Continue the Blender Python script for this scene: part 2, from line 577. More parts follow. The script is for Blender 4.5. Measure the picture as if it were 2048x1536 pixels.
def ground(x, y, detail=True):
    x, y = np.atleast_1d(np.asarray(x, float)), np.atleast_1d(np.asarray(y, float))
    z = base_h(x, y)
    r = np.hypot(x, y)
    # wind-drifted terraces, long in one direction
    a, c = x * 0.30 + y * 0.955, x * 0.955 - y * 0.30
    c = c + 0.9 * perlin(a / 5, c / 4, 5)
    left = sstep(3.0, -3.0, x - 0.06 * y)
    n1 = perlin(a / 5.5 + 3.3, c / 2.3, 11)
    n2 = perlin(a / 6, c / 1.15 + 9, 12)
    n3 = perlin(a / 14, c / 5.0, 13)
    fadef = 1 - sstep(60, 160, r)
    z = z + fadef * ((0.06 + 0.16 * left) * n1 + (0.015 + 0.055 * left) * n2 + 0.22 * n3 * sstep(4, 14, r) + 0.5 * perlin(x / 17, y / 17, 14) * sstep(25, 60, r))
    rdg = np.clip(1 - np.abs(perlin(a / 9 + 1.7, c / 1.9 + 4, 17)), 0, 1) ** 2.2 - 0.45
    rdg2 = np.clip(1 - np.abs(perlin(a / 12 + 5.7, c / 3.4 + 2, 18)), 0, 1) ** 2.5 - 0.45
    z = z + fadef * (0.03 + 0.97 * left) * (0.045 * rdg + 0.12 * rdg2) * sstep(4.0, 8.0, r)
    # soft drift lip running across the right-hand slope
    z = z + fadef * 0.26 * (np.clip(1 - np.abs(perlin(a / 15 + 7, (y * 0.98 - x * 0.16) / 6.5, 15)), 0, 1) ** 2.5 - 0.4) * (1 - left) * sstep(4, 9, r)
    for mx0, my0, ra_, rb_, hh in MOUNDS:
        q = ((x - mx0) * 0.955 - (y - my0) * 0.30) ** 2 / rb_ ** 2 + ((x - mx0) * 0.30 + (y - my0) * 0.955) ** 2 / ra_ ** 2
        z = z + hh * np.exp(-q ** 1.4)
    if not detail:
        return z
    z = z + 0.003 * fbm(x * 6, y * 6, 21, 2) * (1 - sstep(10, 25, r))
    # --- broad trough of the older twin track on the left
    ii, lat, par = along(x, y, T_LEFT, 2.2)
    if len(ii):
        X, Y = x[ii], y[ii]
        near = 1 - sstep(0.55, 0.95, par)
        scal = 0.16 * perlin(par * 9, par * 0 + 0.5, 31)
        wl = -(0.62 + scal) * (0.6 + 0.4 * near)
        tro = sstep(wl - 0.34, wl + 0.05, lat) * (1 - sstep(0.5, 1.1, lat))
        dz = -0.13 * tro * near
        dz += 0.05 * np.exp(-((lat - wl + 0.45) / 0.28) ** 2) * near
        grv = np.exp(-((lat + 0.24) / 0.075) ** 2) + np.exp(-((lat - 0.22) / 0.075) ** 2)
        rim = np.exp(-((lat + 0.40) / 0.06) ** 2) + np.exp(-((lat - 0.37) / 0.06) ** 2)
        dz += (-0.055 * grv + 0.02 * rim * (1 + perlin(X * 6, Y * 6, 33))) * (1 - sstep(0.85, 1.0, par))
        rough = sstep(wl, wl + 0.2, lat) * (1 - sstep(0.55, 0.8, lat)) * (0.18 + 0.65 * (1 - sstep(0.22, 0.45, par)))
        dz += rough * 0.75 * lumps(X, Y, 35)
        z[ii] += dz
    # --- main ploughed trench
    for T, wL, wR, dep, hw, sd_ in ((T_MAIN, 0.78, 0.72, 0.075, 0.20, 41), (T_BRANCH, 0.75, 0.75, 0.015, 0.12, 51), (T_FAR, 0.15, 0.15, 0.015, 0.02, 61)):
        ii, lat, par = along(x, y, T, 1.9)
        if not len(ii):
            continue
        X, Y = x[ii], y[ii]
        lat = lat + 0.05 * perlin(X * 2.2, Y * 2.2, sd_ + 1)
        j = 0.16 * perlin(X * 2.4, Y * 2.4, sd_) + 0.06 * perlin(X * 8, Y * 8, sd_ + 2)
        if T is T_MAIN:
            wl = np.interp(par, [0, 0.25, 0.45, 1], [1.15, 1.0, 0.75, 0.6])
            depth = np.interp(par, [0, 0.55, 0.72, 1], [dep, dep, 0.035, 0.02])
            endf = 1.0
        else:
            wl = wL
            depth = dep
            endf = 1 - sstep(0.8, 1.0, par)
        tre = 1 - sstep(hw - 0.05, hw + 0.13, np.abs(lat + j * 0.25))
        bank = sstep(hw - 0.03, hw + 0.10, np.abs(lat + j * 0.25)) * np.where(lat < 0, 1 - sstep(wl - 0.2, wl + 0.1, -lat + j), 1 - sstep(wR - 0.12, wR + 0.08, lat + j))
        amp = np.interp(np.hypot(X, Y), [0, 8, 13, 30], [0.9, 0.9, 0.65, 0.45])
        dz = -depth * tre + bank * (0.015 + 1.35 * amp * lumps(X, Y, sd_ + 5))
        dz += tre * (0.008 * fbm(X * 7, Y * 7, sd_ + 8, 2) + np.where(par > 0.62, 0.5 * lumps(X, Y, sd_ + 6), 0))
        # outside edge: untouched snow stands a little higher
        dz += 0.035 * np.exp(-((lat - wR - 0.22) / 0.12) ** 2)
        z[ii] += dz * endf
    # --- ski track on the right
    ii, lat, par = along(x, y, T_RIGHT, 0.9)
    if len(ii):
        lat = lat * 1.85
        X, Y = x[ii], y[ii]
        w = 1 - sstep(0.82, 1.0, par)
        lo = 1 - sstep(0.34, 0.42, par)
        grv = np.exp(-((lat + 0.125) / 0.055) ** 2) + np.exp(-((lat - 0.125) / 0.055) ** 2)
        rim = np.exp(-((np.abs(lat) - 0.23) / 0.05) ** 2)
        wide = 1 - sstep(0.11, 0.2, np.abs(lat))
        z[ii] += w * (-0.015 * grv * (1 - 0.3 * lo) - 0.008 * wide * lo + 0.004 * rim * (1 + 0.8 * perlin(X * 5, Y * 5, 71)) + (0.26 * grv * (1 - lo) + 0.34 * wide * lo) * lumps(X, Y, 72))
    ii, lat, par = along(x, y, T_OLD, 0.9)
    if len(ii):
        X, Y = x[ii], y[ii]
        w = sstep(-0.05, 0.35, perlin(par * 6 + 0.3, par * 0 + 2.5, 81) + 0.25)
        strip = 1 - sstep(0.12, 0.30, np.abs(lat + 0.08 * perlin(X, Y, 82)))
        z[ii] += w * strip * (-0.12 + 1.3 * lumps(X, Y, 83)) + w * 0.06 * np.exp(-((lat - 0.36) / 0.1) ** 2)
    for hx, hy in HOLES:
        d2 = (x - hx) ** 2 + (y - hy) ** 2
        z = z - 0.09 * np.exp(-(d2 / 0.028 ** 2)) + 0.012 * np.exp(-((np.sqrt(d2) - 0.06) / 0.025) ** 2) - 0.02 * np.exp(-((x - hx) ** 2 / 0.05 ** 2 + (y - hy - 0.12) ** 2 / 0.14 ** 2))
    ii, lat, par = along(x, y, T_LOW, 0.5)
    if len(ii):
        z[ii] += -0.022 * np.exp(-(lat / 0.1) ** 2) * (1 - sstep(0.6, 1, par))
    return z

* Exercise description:
Take the listing above and write it out again exactly.

* Response:
Continue the Blender Python script for this scene: part 2, from line 577. More parts follow. The script is for Blender 4.5. Measure the picture as if it were 2048x1536 pixels.
def ground(x, y, detail=True):
    x, y = np.atleast_1d(np.asarray(x, float)), np.atleast_1d(np.asarray(y, float))
    z = base_h(x, y)
    r = np.hypot(x, y)
    # wind-drifted terraces, long in one direction
    a, c = x * 0.30 + y * 0.955, x * 0.955 - y * 0.30
    c = c + 0.9 * perlin(a / 5, c / 4, 5)
    left = sstep(3.0, -3.0, x - 0.06 * y)
    n1 = perlin(a / 5.5 + 3.3, c / 2.3, 11)
    n2 = perlin(a / 6, c / 1.15 + 9, 12)
    n3 = perlin(a / 14, c / 5.0, 13)
    fadef = 1 - sstep(60, 160, r)
    z = z + fadef * ((0.06 + 0.16 * left) * n1 + (0.015 + 0.055 * left) * n2 + 0.22 * n3 * sstep(4, 14, r) + 0.5 * perlin(x / 17, y / 17, 14) * sstep(25, 60, r))
    rdg = np.clip(1 - np.abs(perlin(a / 9 + 1.7, c / 1.9 + 4, 17)), 0, 1) ** 2.2 - 0.45
    rdg2 = np.clip(1 - np.abs(perlin(a / 12 + 5.7, c / 3.4 + 2, 18)), 0, 1) ** 2.5 - 0.45
    z = z + fadef * (0.03 + 0.97 * left) * (0.045 * rdg + 0.12 * rdg2) * sstep(4.0, 8.0, r)
    # soft drift lip running across the right-hand slope
    z = z + fadef * 0.26 * (np.clip(1 - np.abs(perlin(a / 15 + 7, (y * 0.98 - x * 0.16) / 6.5, 15)), 0, 1) ** 2.5 - 0.4) * (1 - left) * sstep(4, 9, r)
    for mx0, my0, ra_, rb_, hh in MOUNDS:
        q = ((x - mx0) * 0.955 - (y - my0) * 0.30) ** 2 / rb_ ** 2 + ((x - mx0) * 0.30 + (y - my0) * 0.955) ** 2 / ra_ ** 2
        z = z + hh * np.exp(-q ** 1.4)
    if not detail:
        return z
    z = z + 0.003 * fbm(x * 6, y * 6, 21, 2) * (1 - sstep(10, 25, r))
    # --- broad trough of the older twin track on the left
    ii, lat, par = along(x, y, T_LEFT, 2.2)
    if len(ii):
        X, Y = x[ii], y[ii]
        near = 1 - sstep(0.55, 0.95, par)
        scal = 0.16 * perlin(par * 9, par * 0 + 0.5, 31)
        wl = -(0.62 + scal) * (0.6 + 0.4 * near)
        tro = sstep(wl - 0.34, wl + 0.05, lat) * (1 - sstep(0.5, 1.1, lat))
        dz = -0.13 * tro * near
        dz += 0.05 * np.exp(-((lat - wl + 0.45) / 0.28) ** 2) * near
        grv = np.exp(-((lat + 0.24) / 0.075) ** 2) + np.exp(-((lat - 0.22) / 0.075) ** 2)
        rim = np.exp(-((lat + 0.40) / 0.06) ** 2) + np.exp(-((lat - 0.37) / 0.06) ** 2)
        dz += (-0.055 * grv + 0.02 * rim * (1 + perlin(X * 6, Y * 6, 33))) * (1 - sstep(0.85, 1.0, par))
        rough = sstep(wl, wl + 0.2, lat) * (1 - sstep(0.55, 0.8, lat)) * (0.18 + 0.65 * (1 - sstep(0.22, 0.45, par)))
        dz += rough * 0.75 * lumps(X, Y, 35)
        z[ii] += dz
    # --- main ploughed trench
    for T, wL, wR, dep, hw, sd_ in ((T_MAIN, 0.78, 0.72, 0.075, 0.20, 41), (T_BRANCH, 0.75, 0.75, 0.015, 0.12, 51), (T_FAR, 0.15, 0.15, 0.015, 0.02, 61)):
        ii, lat, par = along(x, y, T, 1.9)
        if not len(ii):
            continue
        X, Y = x[ii], y[ii]
        lat = lat + 0.05 * perlin(X * 2.2, Y * 2.2, sd_ + 1)
        j = 0.16 * perlin(X * 2.4, Y * 2.4, sd_) + 0.06 * perlin(X * 8, Y * 8, sd_ + 2)
        if T is T_MAIN:
            wl = np.interp(par, [0, 0.25, 0.45, 1], [1.15, 1.0, 0.75, 0.6])
            depth = np.interp(par, [0, 0.55, 0.72, 1], [dep, dep, 0.035, 0.02])
            endf = 1.0
        else:
            wl = wL
            depth = dep
            endf = 1 - sstep(0.8, 1.0, par)
        tre = 1 - sstep(hw - 0.05, hw + 0.13, np.abs(lat + j * 0.25))
        bank = sstep(hw - 0.03, hw + 0.10, np.abs(lat + j * 0.25)) * np.where(lat < 0, 1 - sstep(wl - 0.2, wl + 0.1, -lat + j), 1 - sstep(wR - 0.12, wR + 0.08, lat + j))
        amp = np.interp(np.hypot(X, Y), [0, 8, 13, 30], [0.9, 0.9, 0.65, 0.45])
        dz = -depth * tre + bank * (0.015 + 1.35 * amp * lumps(X, Y, sd_ + 5))
        dz += tre * (0.008 * fbm(X * 7, Y * 7, sd_ + 8, 2) + np.where(par > 0.62, 0.5 * lumps(X, Y, sd_ + 6), 0))
        # outside edge: untouched snow stands a little higher
        dz += 0.035 * np.exp(-((lat - wR - 0.22) / 0.12) ** 2)
        z[ii] += dz * endf
    # --- ski track on the right
    ii, lat, par = along(x, y, T_RIGHT, 0.9)
    if len(ii):
        lat = lat * 1.85
        X, Y = x[ii], y[ii]
        w = 1 - sstep(0.82, 1.0, par)
        lo = 1 - sstep(0.34, 0.42, par)
        grv = np.exp(-((lat + 0.125) / 0.055) ** 2) + np.exp(-((lat - 0.125) / 0.055) ** 2)
        rim = np.exp(-((np.abs(lat) - 0.23) / 0.05) ** 2)
        wide = 1 - sstep(0.11, 0.2, np.abs(lat))
        z[ii] += w * (-0.015 * grv * (1 - 0.3 * lo) - 0.008 * wide * lo + 0.004 * rim * (1 + 0.8 * perlin(X * 5, Y * 5, 71)) + (0.26 * grv * (1 - lo) + 0.34 * wide * lo) * lumps(X, Y, 72))
    ii, lat, par = along(x, y, T_OLD, 0.9)
    if len(ii):
        X, Y = x[ii], y[ii]
        w = sstep(-0.05, 0.35, perlin(par * 6 + 0.3, par * 0 + 2.5, 81) + 0.25)
        strip = 1 - sstep(0.12, 0.30, np.abs(lat + 0.08 * perlin(X, Y, 82)))
        z[ii] += w * strip * (-0.12 + 1.3 * lumps(X, Y, 83)) + w * 0.06 * np.exp(-((lat - 0.36) / 0.1) ** 2)
    for hx, hy in HOLES:
        d2 = (x - hx) ** 2 + (y - hy) ** 2
        z = z - 0.09 * np.exp(-(d2 / 0.028 ** 2)) + 0.012 * np.exp(-((np.sqrt(d2) - 0.06) / 0.025) ** 2) - 0.02 * np.exp(-((x - hx) ** 2 / 0.05 ** 2 + (y - hy - 0.12) ** 2 / 0.14 ** 2))
    ii, lat, par = along(x, y, T_LOW, 0.5)
    if len(ii):
        z[ii] += -0.022 * np.exp(-(lat / 0.1) ** 2) * (1 - sstep(0.6, 1, par))
    return z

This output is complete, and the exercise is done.